■ Task goal
Copy exactly, and only, the lines between the line holding "Build this scene" and the line holding "from mathutils import Vector", inclusive; skip the pictures.

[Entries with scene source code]
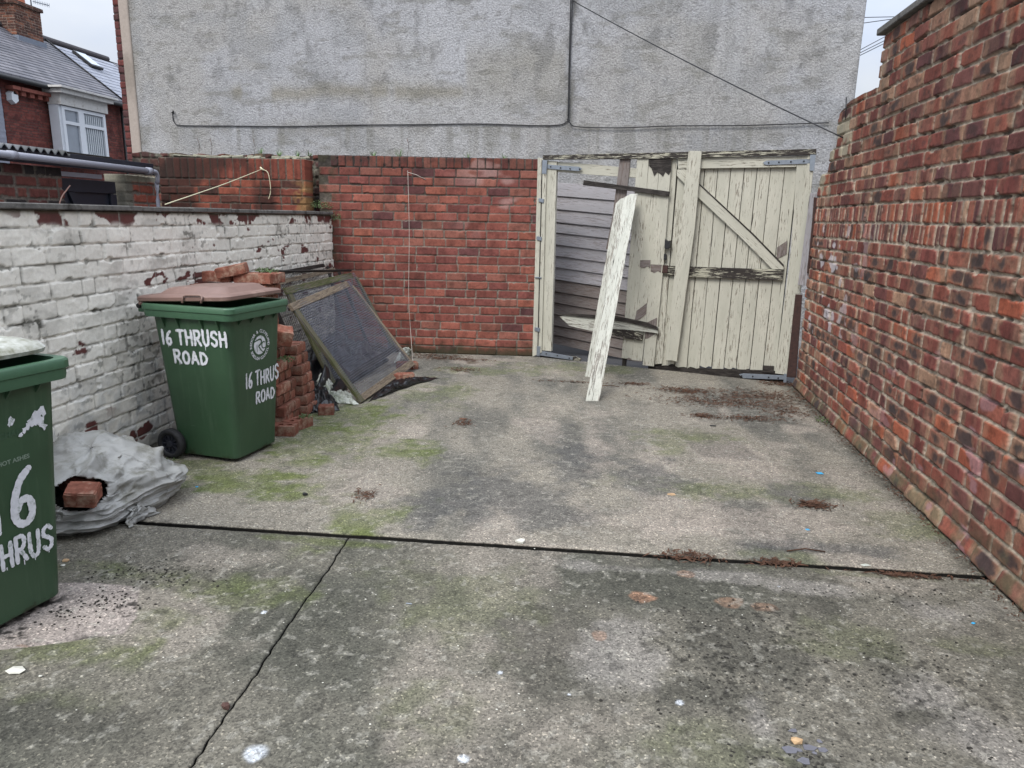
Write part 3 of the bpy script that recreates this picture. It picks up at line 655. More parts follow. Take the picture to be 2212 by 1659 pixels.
# chimney
cy0, cy1 = HS.at(*zH(0, 350))[1] , HS.at(*zH(400, 350))[1]
cx = -18.2
pc0 = np.array([cx, 0, 0])
CHP = Plane((cx + .35, 14.), (cx + .35, 26.))
yR = CHP.at(*zH(412, 400))[1]; yM = CHP.at(*zH(240, 300))[1]; ztp = CHP.at(*zH(300, 60))[2]; zsh = CHP.at(*zH(400, 130))[2]; zbt = CHP.at(*zH(412, 400))[2] - .4
chim = None
rnd = random.Random(19)
def brick_box(name, x0, x1, y0, y1, z0, z1, mat, parent, pal, cz=.078, jn=.012, depth=.006):
    o = None; parts = []
    CO_ = make_courses(8, [z0 + k * cz for k in range(int((z1 - z0) / cz) + 2)], ['s'] * (int((z1 - z0) / cz) + 1), .23, random.Random(2), pal, hdr=.2)
    faces = [((x1, y0), (x1, y1)), ((x0, y0), (x1, y0)), ((x1, y1), (x0, y1)), ((x0, y1), (x0, y0))]
    PP, CC = [], []
    for (p, q) in faces:
        p3, q3 = np.array([*p, 0.]), np.array([*q, 0.]); Ln = np.linalg.norm(q3 - p3); u = (q3 - p3) / Ln; nn = np.array([u[1], -u[0], 0])
        us = np.linspace(0, Ln, max(int(Ln / .02), 4)); vs = np.linspace(z0, z1, max(int((z1 - z0) / .012), 4)); U, V = np.meshgrid(us, vs)
        h, c, *_ = brick_field(U, V, CO_, pal_m, jn, depth, .8, 7)
        PP.append(p3 + U[..., None] * u + V[..., None] * np.array([0, 0, 1.]) + h[..., None] * nn); CC.append(c)
    # join into one mesh
    vts, fcs, cls, off = [], [], [], 0
    for P, c in zip(PP, CC):
        ny, nx = P.shape[:2]; idx = np.arange(ny * nx).reshape(ny, nx) + off
        fcs += np.stack([idx[:-1, :-1], idx[:-1, 1:], idx[1:, 1:], idx[1:, :-1]], -1).reshape(-1, 4).tolist(); vts += P.reshape(-1, 3).tolist(); cls.append(c.reshape(-1, 3)); off += ny * nx
    vts += [(x0, y0, z1 - .001), (x1, y0, z1 - .001), (x1, y1, z1 - .001), (x0, y1, z1 - .001)]; fcs.append([off, off + 1, off + 2, off + 3]); cls.append(np.tile(pal_m, (4, 1)))
    o = mesh_obj(name, vts, fcs, mat, parent)
    a = o.data.color_attributes.new('Col', 'FLOAT_COLOR', 'POINT'); cc = np.concatenate(cls); c4 = np.ones((len(cc), 4), np.float32); c4[:, :3] = cc; a.data.foreach_set('color', c4.ravel())
    return o
pal_m = C(150, 128, 112)
palC = ([[C(98, 62, 50), C(122, 74, 56), C(84, 56, 48), C(140, 88, 64)]], [1])
chimney = brick_box('chimney', cx - .5, cx + .35, yM - .35, yR, zbt, zsh, m_far, house, palC)
brick_box('chimney_crown', cx - .56, cx + .41, yM - .41, yR + .06, zsh, ztp, m_far, house, palC)
box('chimney_flashing', (cx + .06, (yM + yR) / 2 - .17, zbt + .12), (.72, yR - yM + .42, .5), plain('lead', lin((120, 128, 142), .8), .6), house)
for k in range(3):
    y = yR - .30 - k * .48
    bm = bmesh.new(); tube_bm(bm, [(cx - .05, y, ztp + z) for z in (0, .06, .1, .4, .44, .5)], [.17, .17, .14, .12, .15, .14], 14); bm_obj('chimney_pot', bm, plain('clay_pot', lin((178, 108, 82), .8), .8), house, True)
o = empty('tv_aerial', (cx, yR - .1, ztp), 'thin tv aerial on the brick chimney', 'aerial')
tube('mast', [(cx + .2, yR - .15, ztp - .2), (cx + .2, yR - .15, ztp + .8)], .02, m_steel, o, 6)
pa, pb = CHP.at(*zH(310, 12)), CHP.at(*zH(462, 52)); tube('boom', [pa, pb], .014, m_steel, o, 6)
bm = bmesh.new()
for t in np.linspace(.05, 1, 10): p = pa + (pb - pa) * t; tube_bm(bm, [p - [.0, 0, .06], p + [.02, 0, .06]], .006, 5)
bm_obj('elements', bm, m_steel, o)
# skylight
sk = [zH(665, 495), zH(700, 495), zH(972, 680), zH(860, 650)]
RP = lambda px, py: (lambda d: np.array([0, 0, HC]) + d * ((ze + .08 - 15.75 * .735 - HC) / (d[2] + .735 * d[0])))(ray(px, py))
A_, B_, C_, D_ = RP(*zH(668, 497)), RP(*zH(815, 550)), RP(*zH(970, 680)), RP(*zH(868, 648))
nr = np.array([.735, 0, 1.]); nr /= np.linalg.norm(nr)
y0s, y1s = RP(*zH(868, 648))[1] - .0, RP(*zH(970, 680))[1]; xs0, xs1 = RP(*zH(868, 648))[0], RP(*zH(690, 505))[0]
sky_p = [ROOFP(y0s, xs0, .09), ROOFP(y1s + .05, xs0, .09), ROOFP(y1s + .05, xs1, .09), ROOFP(y0s, xs1, .09)]
fr = slab('skylight', [p + nr * .06 for p in sky_p], .08, m_black, house, n=nr, bev=0)
mid = sum(sky_p) / 4; slab('pane', [mid + (p - mid) * .82 + nr * .072 for p in sky_p], .008, plain('skylight_glass', lin((200, 212, 226), .8), .08, .02, 2, .0, 0, .001, 1), fr, n=nr, bev=0)
# alarm box
p = HS.at(*zH(98, 918))
bm = bmesh.new(); ring = [(math.cos(a) * .16, math.sin(a) * .19) for a in [math.pi / 2 + k * math.pi / 3 for k in range(6)]]
f = [bm.verts.new((p[0] + .14, p[1] + a * .8, p[2] + b * .85)) for a, b in ring]; g = [bm.verts.new((p[0] - .02, p[1] + a, p[2] + b)) for a, b in ring]
bm.faces.new(f); [bm.faces.new((f[i], g[i], g[(i + 1) % 6], f[(i + 1) % 6])) for i in range(6)]
bm_obj('alarm_box', bm, m_upvc, house)
# bay window
yb0, yb1 = HS.at(*zH(590, 1250))[1], HS.at(*zH(1010, 1300))[1] - .25
XB = -15.62; BP = Plane((XB, 14.), (XB, 26.))
def by(px, py): return BP.at(*zH(px, py))[1]
def bz(px, py): return BP.at(*zH(px, py))[2]
yl, ym1, ym2, yrr = by(610, 1250), by(748, 1250), by(790, 1250), by(985, 1250)
zt_, zs_, zb_ = bz(800, 1060), bz(800, 1190), bz(820, 1505)
wf = box('window', ((XB - 16) / 2 - .02, (yl + yrr) / 2, (zt_ + zb_) / 2), (.30, yrr - yl - .02, zt_ - zb_ - .02), m_hub, house, bev=0)
bm = bmesh.new()
def fb(y0, y1, z0, z1, x=XB, d=.08): box_bm(bm, (x, (y0 + y1) / 2, (z0 + z1) / 2), (d, abs(y1 - y0), abs(z1 - z0)))
fb(yl - .06, yl + .05, zb_ - .05, zt_ + .05); fb(ym1, ym2 + .03, zb_ - .05, zt_ + .05); fb(yrr - .05, yrr + .05, zb_ - .05, zt_ + .05)
fb(yl + .05, ym1, zt_ - .04, zt_ + .05); fb(ym2 + .03, yrr - .05, zt_ - .04, zt_ + .05); fb(yl + .05, ym1, zb_ - .05, zb_ + .06); fb(ym2 + .03, yrr - .05, zb_ - .05, zb_ + .06)
fb(yl + .05, ym1, zs_ - .04, zs_ + .05); fb(ym2 + .03, yrr - .05, zs_ - .04, zs_ + .05)
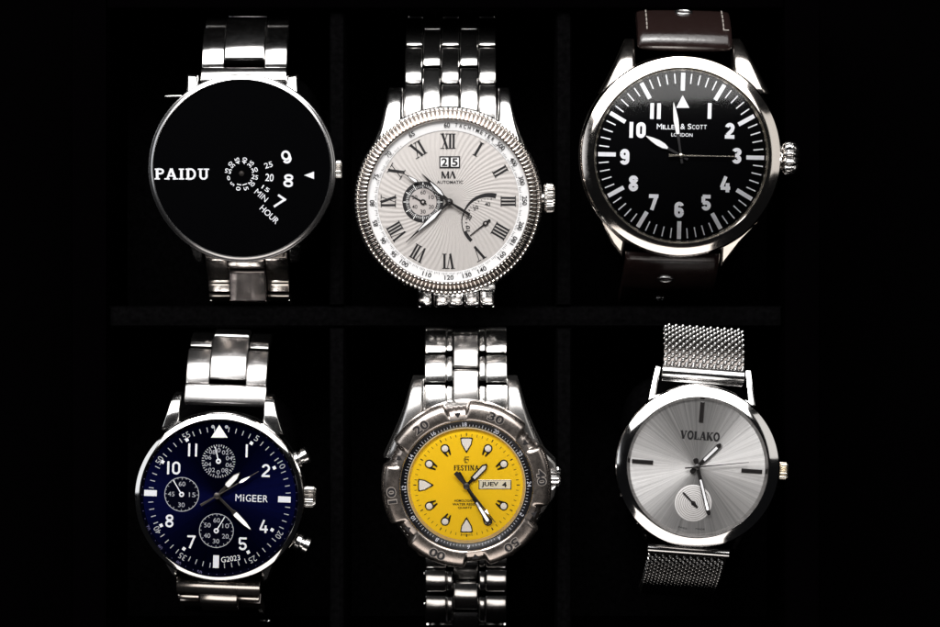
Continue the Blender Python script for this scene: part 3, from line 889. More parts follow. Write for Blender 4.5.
def smallcaps(b, words, px0, px1, py, h, z):
    """words: list of (big letter, rest) laid out between px0 and px1"""
    items = []
    for wd in words:
        for j, ch in enumerate(wd):
            items.append((ch, 1.0 if (j == 0) else 0.8))
        items.append((' ', 0.6))
    items.pop()
    adv = lambda c, k: (0.32 if c == 'I' else 0.5 if c == ' ' else 1.05 if c == 'M' else 0.95 if c in '&O' else 0.78) * k
    tot = sum(adv(c, k) for c, k in items); x_ = px0; sc_ = (px1 - px0) / tot
    for c, k in items:
        a = adv(c, k) * sc_
        if c != ' ':
            gx, gy = P(x_ + a / 2, py + h * (1 - k) / 2)
            b.text(c, gx, gy, h * k, z, 0, w=a * 0.82, bold=0.0 if c == 'M' else 0.01)
        x_ += a
smallcaps(b, ['MILLER', '&', 'SCOTT'], 656.5, 706.5, 127, 5.4, 0.25)
x, y = P(681.8, 135.2); b.text('LONDON', x, y, 3.4, 0.25, 0, w=21, bold=0.01)
w.build(b, 'lettering', 'white_print', dial)
hc = P(680.6, 155.6)
leaf_hand(w, hc, (645, 135.6), [(-8, 1.2), (8, 1.2), (14, 1.4), (20, 3.4), (32, 2.6), (41, 0.4)], [(15, 0.9), (19.5, 2.5), (26, 2.9), (33, 1.9), (39.5, 0.25)], 2.4, 3.2, 'hour_hand', 'black_print')
leaf_hand(w, hc, (673, 102.5), [(-8, 1.2), (12, 1.2), (20, 1.6), (34, 2.7), (54, 0.4)], [(21.5, 1.6), (30, 2.2), (36, 2.4), (45, 1.5), (53, 0.2)], 3.8, 4.6, 'minute_hand', 'black_print')
r_, a_ = w.polar(hc, 733.5, 156.6)
b = MB()
b.hand(*hc, a_, [(-12, 1.5), (-8, 1.0), (-3, 0.7), (0, 0.7), (r_, 0.3)], 5.4, 5.9, 0.1)
b.lathe([(0.02, 6.8), (1.4, 6.7), (2.3, 6.2), (2.6, 5.4), (2.6, 1)], 32, 0, *hc)
w.build(b, 'seconds_hand', 'champagne')
w.crystal(85.6, 3.4, 9.0, m='glass_worn')
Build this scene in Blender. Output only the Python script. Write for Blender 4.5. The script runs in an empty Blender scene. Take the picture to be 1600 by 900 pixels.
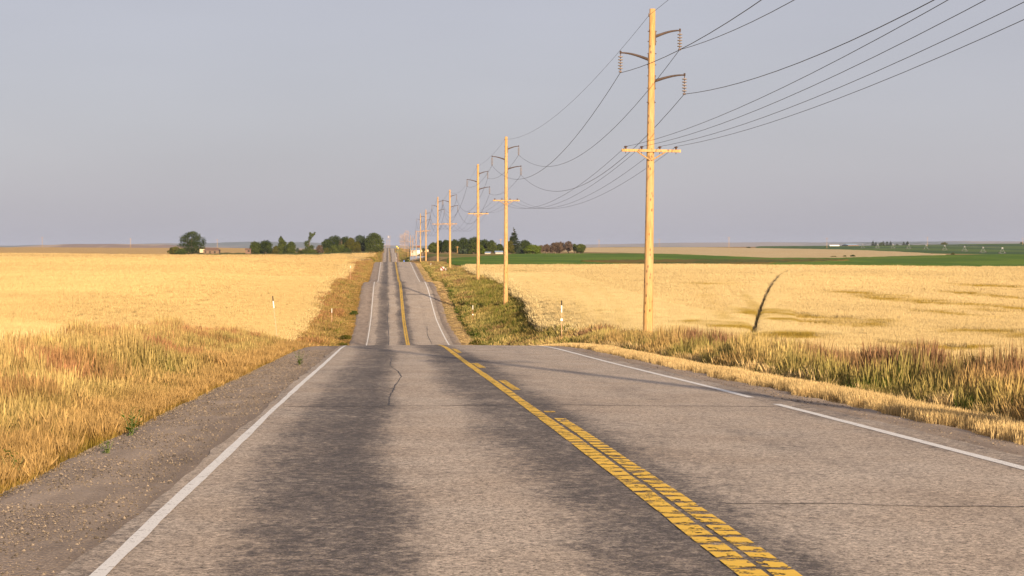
import bpy, math, random
import numpy as np
from mathutils import Vector

# ------------------------------------------------------------------ camera, sky, sun, exposure
scene = bpy.context.scene
C = scene.collection
F = 2600.0            # focal length in photo pixels (1600 wide)
U0, V0 = 606.0, 387.0 # where the road direction and eye level meet in the photo
cam_d = bpy.data.cameras.new('camera'); cam = bpy.data.objects.new('camera', cam_d); C.objects.link(cam)
cam_d.sensor_width = 36.0; cam_d.lens = 36.0*F/1600
cam_d.shift_x = (800-U0)/1600; cam_d.shift_y = -(450-V0)/1600
cam_d.clip_start = 0.1; cam_d.clip_end = 60000
cam.location = (0, 0, 0); cam.rotation_euler = (math.radians(90), 0, 0)
scene.camera = cam

SUN_EL = 12.5
SUN_DX = 0.225        # shadows run this far left per metre ahead
az = math.atan2(SUN_DX, -1.0)
world = bpy.data.worlds.new('World'); scene.world = world; world.use_nodes = True
wn = world.node_tree; wn.nodes.clear()
sky = wn.nodes.new('ShaderNodeTexSky'); sky.sky_type = 'NISHITA'; sky.sun_disc = False
sky.sun_elevation = math.radians(SUN_EL); sky.sun_rotation = az
sky.air_density = 1.0; sky.dust_density = 4.0; sky.ozone_density = 1.0; sky.altitude = 800
hz = wn.nodes.new('ShaderNodeMix'); hz.data_type = 'RGBA'; hz.inputs[0].default_value = 0.80
hz.inputs[7].default_value = (4.02, 3.86, 4.38, 1)     # grey lavender smoke in the air
bgn = wn.nodes.new('ShaderNodeBackground'); bgn.inputs['Strength'].default_value = 0.070
wo = wn.nodes.new('ShaderNodeOutputWorld')
wn.links.new(sky.outputs[0], hz.inputs[6])
_tc = wn.nodes.new('ShaderNodeTexCoord'); _mp = wn.nodes.new('ShaderNodeMapping'); _mp.inputs['Scale'].default_value = (1.6, 1.6, 7)
_nz = wn.nodes.new('ShaderNodeTexNoise'); _nz.inputs['Scale'].default_value = 1.7; _nz.inputs['Detail'].default_value = 3
_mr = wn.nodes.new('ShaderNodeMapRange'); _mr.inputs[1].default_value = .3; _mr.inputs[2].default_value = .7; _mr.inputs[3].default_value = .965; _mr.inputs[4].default_value = 1.045
_sc = wn.nodes.new('ShaderNodeVectorMath'); _sc.operation = 'SCALE'
wn.links.new(_tc.outputs['Generated'], _mp.inputs['Vector']); wn.links.new(_mp.outputs[0], _nz.inputs['Vector']); wn.links.new(_nz.outputs['Fac'], _mr.inputs[0])
wn.links.new(hz.outputs[2], _sc.inputs[0]); wn.links.new(_mr.outputs[0], _sc.inputs['Scale']); wn.links.new(_sc.outputs[0], bgn.inputs['Color'])
wn.links.new(bgn.outputs[0], wo.inputs['Surface'])

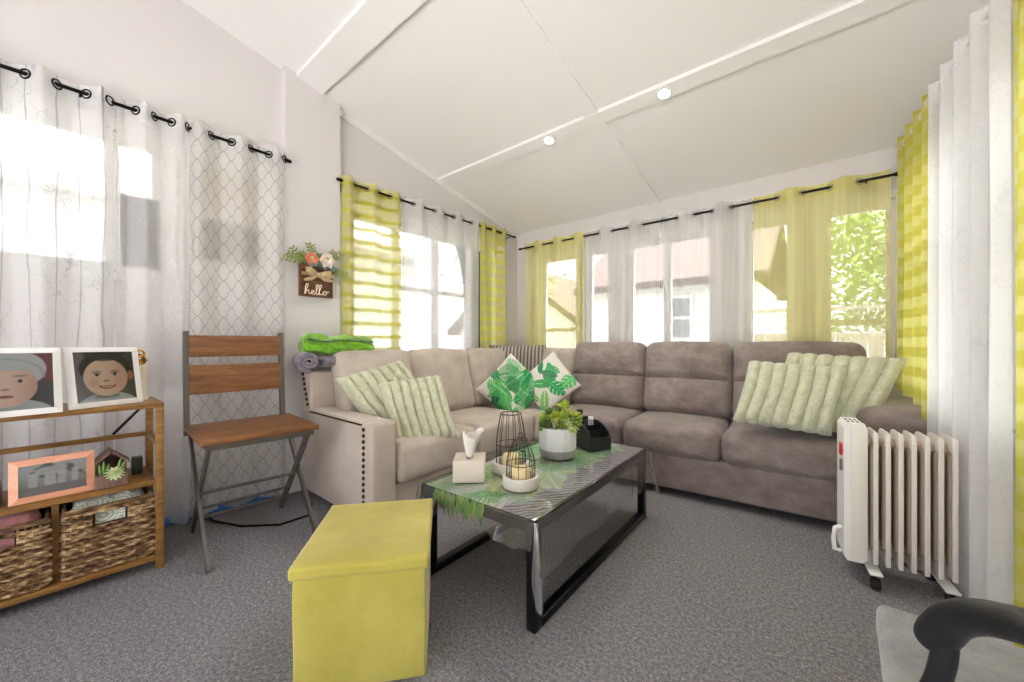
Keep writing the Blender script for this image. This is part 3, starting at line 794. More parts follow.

■ Expected output
Build this scene in Blender. Output only the Python script. Write for Blender 4.5. The script runs in an empty Blender scene. Take the picture to be 1600 by 900 pixels.
import bpy, math, random
import numpy as np
from mathutils import Vector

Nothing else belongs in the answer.